On Wednesday, Squarespace said it gave certain website owners 48 hours' notice that they would be kicked off its platform.

"In light of recent events, we have made the decision to remove a group of sites from our platform," a Squarespace spokesman said in an email.

"Recent events" points to the online backlash against hate groups following the deadly rally in Charlottesville, Virginia, where neo-Nazis and racists clashed with counter-protesters. Neo-Nazi website The Daily Stormer was removed from GoDaddy, then Google, Twitter and elsewhere before slinking off into the darknet, where it then lost its CloudFlare protection. Losing the protection opened the website up to cyberattacks that took it offline.

Across the internet, tech companies have been stomping down on hate groups, including Spotify removing "white power" music from its service, and Apple Pay and PayPal cutting off websites linked to white supremacists. Before Saturday's Charlottesville rally started, Airbnb had kicked out white supremacists planning to stay at homes through its service.

Squarespace's decision comes after months of activists asking it to remove hate-filled websites.
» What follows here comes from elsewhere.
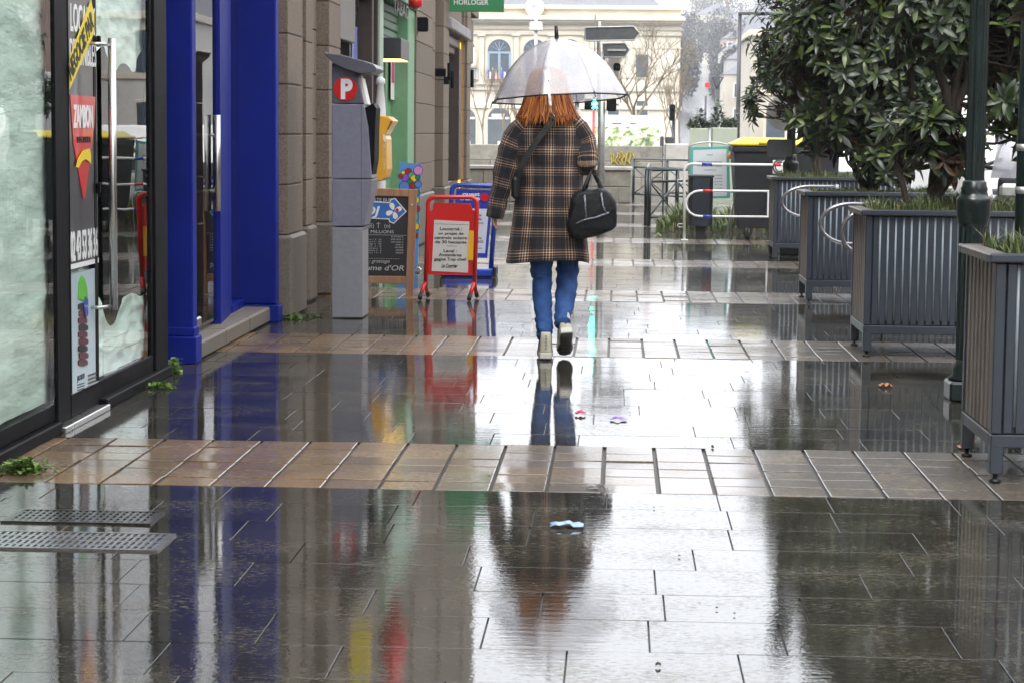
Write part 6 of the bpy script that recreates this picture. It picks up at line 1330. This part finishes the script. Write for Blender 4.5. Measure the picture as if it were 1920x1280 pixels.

In March, Squarespace told a political science professor that "censoring sites like these may cause more harm than good in the long run."

The group of websites that Squarespace plans to take down directly violates their terms of service, which states:

Don't advocate bigotry or hatred against any person or group based on their race, ethnicity, nationality, religion, gender, gender identity, sexual preference, age or disability.